▶ _STATED EXERCISE_: Quote all entries in full, exactly.

▶ _TASK MATERIAL_:
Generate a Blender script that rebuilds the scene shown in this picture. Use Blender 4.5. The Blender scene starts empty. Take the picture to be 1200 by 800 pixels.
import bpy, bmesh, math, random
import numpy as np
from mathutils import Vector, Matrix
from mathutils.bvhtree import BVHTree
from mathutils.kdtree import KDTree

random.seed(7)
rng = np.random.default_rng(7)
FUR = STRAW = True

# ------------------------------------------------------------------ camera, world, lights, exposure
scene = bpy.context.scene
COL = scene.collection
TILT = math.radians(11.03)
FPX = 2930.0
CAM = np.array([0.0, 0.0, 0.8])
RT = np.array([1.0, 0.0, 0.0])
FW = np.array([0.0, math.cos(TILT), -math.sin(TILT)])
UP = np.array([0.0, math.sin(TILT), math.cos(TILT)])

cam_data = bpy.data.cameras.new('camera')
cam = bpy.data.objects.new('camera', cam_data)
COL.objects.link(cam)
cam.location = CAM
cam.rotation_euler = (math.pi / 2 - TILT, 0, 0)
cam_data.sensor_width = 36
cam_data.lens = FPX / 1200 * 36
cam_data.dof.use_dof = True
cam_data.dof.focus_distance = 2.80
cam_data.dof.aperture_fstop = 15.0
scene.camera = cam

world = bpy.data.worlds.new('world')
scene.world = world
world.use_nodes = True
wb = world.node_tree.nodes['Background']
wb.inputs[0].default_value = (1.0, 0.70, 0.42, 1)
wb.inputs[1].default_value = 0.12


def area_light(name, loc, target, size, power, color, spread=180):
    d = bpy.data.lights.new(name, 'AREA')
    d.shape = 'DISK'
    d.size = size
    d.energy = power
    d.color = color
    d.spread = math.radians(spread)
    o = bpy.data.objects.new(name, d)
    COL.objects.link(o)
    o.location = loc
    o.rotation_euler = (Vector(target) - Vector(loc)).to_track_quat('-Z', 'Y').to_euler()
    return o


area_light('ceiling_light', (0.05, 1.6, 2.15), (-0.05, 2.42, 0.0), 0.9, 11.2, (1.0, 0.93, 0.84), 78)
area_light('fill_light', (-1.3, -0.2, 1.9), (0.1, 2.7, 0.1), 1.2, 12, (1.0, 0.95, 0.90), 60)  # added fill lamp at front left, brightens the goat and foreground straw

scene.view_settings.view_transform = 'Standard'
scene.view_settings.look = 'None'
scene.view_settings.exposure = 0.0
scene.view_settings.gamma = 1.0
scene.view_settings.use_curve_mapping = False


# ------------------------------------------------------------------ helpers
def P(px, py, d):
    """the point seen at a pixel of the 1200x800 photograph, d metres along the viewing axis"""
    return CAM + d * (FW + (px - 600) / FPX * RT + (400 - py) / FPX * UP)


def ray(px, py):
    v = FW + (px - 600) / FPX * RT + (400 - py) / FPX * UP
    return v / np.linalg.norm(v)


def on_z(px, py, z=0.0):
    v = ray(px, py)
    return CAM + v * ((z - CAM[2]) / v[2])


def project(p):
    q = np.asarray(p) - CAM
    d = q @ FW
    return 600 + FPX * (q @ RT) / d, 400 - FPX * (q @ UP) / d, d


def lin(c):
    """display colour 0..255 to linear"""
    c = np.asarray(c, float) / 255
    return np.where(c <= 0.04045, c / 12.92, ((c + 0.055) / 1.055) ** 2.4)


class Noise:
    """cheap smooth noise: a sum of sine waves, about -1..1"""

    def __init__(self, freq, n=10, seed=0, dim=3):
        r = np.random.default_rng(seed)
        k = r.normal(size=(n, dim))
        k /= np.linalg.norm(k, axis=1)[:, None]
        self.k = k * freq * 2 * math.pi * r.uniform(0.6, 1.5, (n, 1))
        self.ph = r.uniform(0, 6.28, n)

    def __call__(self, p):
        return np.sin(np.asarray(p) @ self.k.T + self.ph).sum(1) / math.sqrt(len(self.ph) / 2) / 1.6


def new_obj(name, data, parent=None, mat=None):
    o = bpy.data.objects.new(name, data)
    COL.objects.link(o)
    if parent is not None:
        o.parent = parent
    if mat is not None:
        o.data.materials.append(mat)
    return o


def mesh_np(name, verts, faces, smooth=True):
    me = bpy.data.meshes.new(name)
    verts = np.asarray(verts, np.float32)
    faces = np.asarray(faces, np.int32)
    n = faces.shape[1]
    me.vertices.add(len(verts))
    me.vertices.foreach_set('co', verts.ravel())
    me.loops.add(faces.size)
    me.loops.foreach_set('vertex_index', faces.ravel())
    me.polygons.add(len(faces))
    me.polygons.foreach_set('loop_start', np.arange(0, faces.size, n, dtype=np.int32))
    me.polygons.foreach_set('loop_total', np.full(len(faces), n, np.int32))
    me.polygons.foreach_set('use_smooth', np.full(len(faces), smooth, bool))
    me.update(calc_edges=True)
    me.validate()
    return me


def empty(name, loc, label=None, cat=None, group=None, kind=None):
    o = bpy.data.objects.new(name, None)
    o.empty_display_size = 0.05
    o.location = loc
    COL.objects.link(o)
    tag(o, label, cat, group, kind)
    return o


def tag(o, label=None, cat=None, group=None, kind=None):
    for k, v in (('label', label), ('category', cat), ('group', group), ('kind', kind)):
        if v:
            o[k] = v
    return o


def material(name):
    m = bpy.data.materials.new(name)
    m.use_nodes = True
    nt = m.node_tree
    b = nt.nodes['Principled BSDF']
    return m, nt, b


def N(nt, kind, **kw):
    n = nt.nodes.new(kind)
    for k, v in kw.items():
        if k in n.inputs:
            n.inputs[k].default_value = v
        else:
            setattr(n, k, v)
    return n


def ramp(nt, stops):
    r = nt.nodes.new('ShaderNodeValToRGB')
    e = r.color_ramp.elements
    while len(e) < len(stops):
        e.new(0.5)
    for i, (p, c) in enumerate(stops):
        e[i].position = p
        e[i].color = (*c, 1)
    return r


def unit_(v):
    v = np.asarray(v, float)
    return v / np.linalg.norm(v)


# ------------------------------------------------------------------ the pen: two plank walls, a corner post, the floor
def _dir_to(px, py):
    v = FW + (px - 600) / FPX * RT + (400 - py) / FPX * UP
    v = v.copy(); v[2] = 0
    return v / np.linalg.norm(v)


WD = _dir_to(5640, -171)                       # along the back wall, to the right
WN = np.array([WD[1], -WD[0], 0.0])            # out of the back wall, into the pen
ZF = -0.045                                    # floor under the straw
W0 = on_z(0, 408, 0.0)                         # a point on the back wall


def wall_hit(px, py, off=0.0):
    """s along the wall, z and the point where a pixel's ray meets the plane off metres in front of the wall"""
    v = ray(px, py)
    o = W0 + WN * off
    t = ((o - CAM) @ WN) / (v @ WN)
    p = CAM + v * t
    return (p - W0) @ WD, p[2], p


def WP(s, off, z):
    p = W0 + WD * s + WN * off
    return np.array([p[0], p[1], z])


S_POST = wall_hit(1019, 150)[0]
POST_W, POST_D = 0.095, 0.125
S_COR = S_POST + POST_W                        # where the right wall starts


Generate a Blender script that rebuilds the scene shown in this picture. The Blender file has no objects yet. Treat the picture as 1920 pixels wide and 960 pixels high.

▶ _RESPONSE TO THE EXERCISE_:
Generate a Blender script that rebuilds the scene shown in this picture. Use Blender 4.5. The Blender scene starts empty. Take the picture to be 1200 by 800 pixels.
import bpy, bmesh, math, random
import numpy as np
from mathutils import Vector, Matrix
from mathutils.bvhtree import BVHTree
from mathutils.kdtree import KDTree

random.seed(7)
rng = np.random.default_rng(7)
FUR = STRAW = True

# ------------------------------------------------------------------ camera, world, lights, exposure
scene = bpy.context.scene
COL = scene.collection
TILT = math.radians(11.03)
FPX = 2930.0
CAM = np.array([0.0, 0.0, 0.8])
RT = np.array([1.0, 0.0, 0.0])
FW = np.array([0.0, math.cos(TILT), -math.sin(TILT)])
UP = np.array([0.0, math.sin(TILT), math.cos(TILT)])

cam_data = bpy.data.cameras.new('camera')
cam = bpy.data.objects.new('camera', cam_data)
COL.objects.link(cam)
cam.location = CAM
cam.rotation_euler = (math.pi / 2 - TILT, 0, 0)
cam_data.sensor_width = 36
cam_data.lens = FPX / 1200 * 36
cam_data.dof.use_dof = True
cam_data.dof.focus_distance = 2.80
cam_data.dof.aperture_fstop = 15.0
scene.camera = cam

world = bpy.data.worlds.new('world')
scene.world = world
world.use_nodes = True
wb = world.node_tree.nodes['Background']
wb.inputs[0].default_value = (1.0, 0.70, 0.42, 1)
wb.inputs[1].default_value = 0.12


def area_light(name, loc, target, size, power, color, spread=180):
    d = bpy.data.lights.new(name, 'AREA')
    d.shape = 'DISK'
    d.size = size
    d.energy = power
    d.color = color
    d.spread = math.radians(spread)
    o = bpy.data.objects.new(name, d)
    COL.objects.link(o)
    o.location = loc
    o.rotation_euler = (Vector(target) - Vector(loc)).to_track_quat('-Z', 'Y').to_euler()
    return o


area_light('ceiling_light', (0.05, 1.6, 2.15), (-0.05, 2.42, 0.0), 0.9, 11.2, (1.0, 0.93, 0.84), 78)
area_light('fill_light', (-1.3, -0.2, 1.9), (0.1, 2.7, 0.1), 1.2, 12, (1.0, 0.95, 0.90), 60)  # added fill lamp at front left, brightens the goat and foreground straw

scene.view_settings.view_transform = 'Standard'
scene.view_settings.look = 'None'
scene.view_settings.exposure = 0.0
scene.view_settings.gamma = 1.0
scene.view_settings.use_curve_mapping = False


# ------------------------------------------------------------------ helpers
def P(px, py, d):
    """the point seen at a pixel of the 1200x800 photograph, d metres along the viewing axis"""
    return CAM + d * (FW + (px - 600) / FPX * RT + (400 - py) / FPX * UP)


def ray(px, py):
    v = FW + (px - 600) / FPX * RT + (400 - py) / FPX * UP
    return v / np.linalg.norm(v)


def on_z(px, py, z=0.0):
    v = ray(px, py)
    return CAM + v * ((z - CAM[2]) / v[2])


def project(p):
    q = np.asarray(p) - CAM
    d = q @ FW
    return 600 + FPX * (q @ RT) / d, 400 - FPX * (q @ UP) / d, d


def lin(c):
    """display colour 0..255 to linear"""
    c = np.asarray(c, float) / 255
    return np.where(c <= 0.04045, c / 12.92, ((c + 0.055) / 1.055) ** 2.4)


class Noise:
    """cheap smooth noise: a sum of sine waves, about -1..1"""

    def __init__(self, freq, n=10, seed=0, dim=3):
        r = np.random.default_rng(seed)
        k = r.normal(size=(n, dim))
        k /= np.linalg.norm(k, axis=1)[:, None]
        self.k = k * freq * 2 * math.pi * r.uniform(0.6, 1.5, (n, 1))
        self.ph = r.uniform(0, 6.28, n)

    def __call__(self, p):
        return np.sin(np.asarray(p) @ self.k.T + self.ph).sum(1) / math.sqrt(len(self.ph) / 2) / 1.6


def new_obj(name, data, parent=None, mat=None):
    o = bpy.data.objects.new(name, data)
    COL.objects.link(o)
    if parent is not None:
        o.parent = parent
    if mat is not None:
        o.data.materials.append(mat)
    return o


def mesh_np(name, verts, faces, smooth=True):
    me = bpy.data.meshes.new(name)
    verts = np.asarray(verts, np.float32)
    faces = np.asarray(faces, np.int32)
    n = faces.shape[1]
    me.vertices.add(len(verts))
    me.vertices.foreach_set('co', verts.ravel())
    me.loops.add(faces.size)
    me.loops.foreach_set('vertex_index', faces.ravel())
    me.polygons.add(len(faces))
    me.polygons.foreach_set('loop_start', np.arange(0, faces.size, n, dtype=np.int32))
    me.polygons.foreach_set('loop_total', np.full(len(faces), n, np.int32))
    me.polygons.foreach_set('use_smooth', np.full(len(faces), smooth, bool))
    me.update(calc_edges=True)
    me.validate()
    return me


def empty(name, loc, label=None, cat=None, group=None, kind=None):
    o = bpy.data.objects.new(name, None)
    o.empty_display_size = 0.05
    o.location = loc
    COL.objects.link(o)
    tag(o, label, cat, group, kind)
    return o


def tag(o, label=None, cat=None, group=None, kind=None):
    for k, v in (('label', label), ('category', cat), ('group', group), ('kind', kind)):
        if v:
            o[k] = v
    return o


def material(name):
    m = bpy.data.materials.new(name)
    m.use_nodes = True
    nt = m.node_tree
    b = nt.nodes['Principled BSDF']
    return m, nt, b


def N(nt, kind, **kw):
    n = nt.nodes.new(kind)
    for k, v in kw.items():
        if k in n.inputs:
            n.inputs[k].default_value = v
        else:
            setattr(n, k, v)
    return n


def ramp(nt, stops):
    r = nt.nodes.new('ShaderNodeValToRGB')
    e = r.color_ramp.elements
    while len(e) < len(stops):
        e.new(0.5)
    for i, (p, c) in enumerate(stops):
        e[i].position = p
        e[i].color = (*c, 1)
    return r


def unit_(v):
    v = np.asarray(v, float)
    return v / np.linalg.norm(v)


# ------------------------------------------------------------------ the pen: two plank walls, a corner post, the floor
def _dir_to(px, py):
    v = FW + (px - 600) / FPX * RT + (400 - py) / FPX * UP
    v = v.copy(); v[2] = 0
    return v / np.linalg.norm(v)


WD = _dir_to(5640, -171)                       # along the back wall, to the right
WN = np.array([WD[1], -WD[0], 0.0])            # out of the back wall, into the pen
ZF = -0.045                                    # floor under the straw
W0 = on_z(0, 408, 0.0)                         # a point on the back wall


def wall_hit(px, py, off=0.0):
    """s along the wall, z and the point where a pixel's ray meets the plane off metres in front of the wall"""
    v = ray(px, py)
    o = W0 + WN * off
    t = ((o - CAM) @ WN) / (v @ WN)
    p = CAM + v * t
    return (p - W0) @ WD, p[2], p


def WP(s, off, z):
    p = W0 + WD * s + WN * off
    return np.array([p[0], p[1], z])


S_POST = wall_hit(1019, 150)[0]
POST_W, POST_D = 0.095, 0.125
S_COR = S_POST + POST_W                        # where the right wall starts


Generate a Blender script that rebuilds the scene shown in this picture. The Blender file has no objects yet. Treat the picture as 1920 pixels wide and 960 pixels high.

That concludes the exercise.